1921(大正10)年にワシントン海軍軍縮条約が締結されてから、旧日本海軍は戦艦を実質的に建造できなくなりました。15年以上の沈黙ののち、軍縮条約からの脱退を機に、海軍は再び戦艦を建造し始めます。それが「大和型戦艦」と呼ばれる巨大戦艦で、「武蔵」は「大和」につづく2隻目の大和型戦艦でした。
当時の技術の粋を投入し、火力や航行性能だけでなく、居住性や各種設備もそれまでの戦艦とは段違いでした。当時は珍しかった冷房や、エレベーターも備えていました。いっぽうで実戦の機会がなかなか訪れず、停泊を続ける様子に「武蔵屋旅館」呼ばわりされることもあったそうです。
「武蔵」が本格的な実戦に参加したのは1944(昭和19)年6月のマリアナ沖海戦、そして10月に起きたレイテ沖海戦でした。

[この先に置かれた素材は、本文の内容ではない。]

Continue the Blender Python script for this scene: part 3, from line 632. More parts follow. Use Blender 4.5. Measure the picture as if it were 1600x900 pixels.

マリアナ沖海戦では「大和」とともに空母群に先立ってアメリカ軍と対峙しましたが、アメリカ軍は後方へ回り込んで空母を次々と爆沈させてしまいます。
つづくレイテ沖海戦では「大和」とともに遊撃部隊として配備。フィリピンのレイテ島に上陸しようとするアメリカ軍を海側から攻撃するべく向かいますが、途上のシブヤン海でアメリカ軍の爆撃に遭い、沈没。竣工からわずか2年3か月で、その短い生涯を閉じました。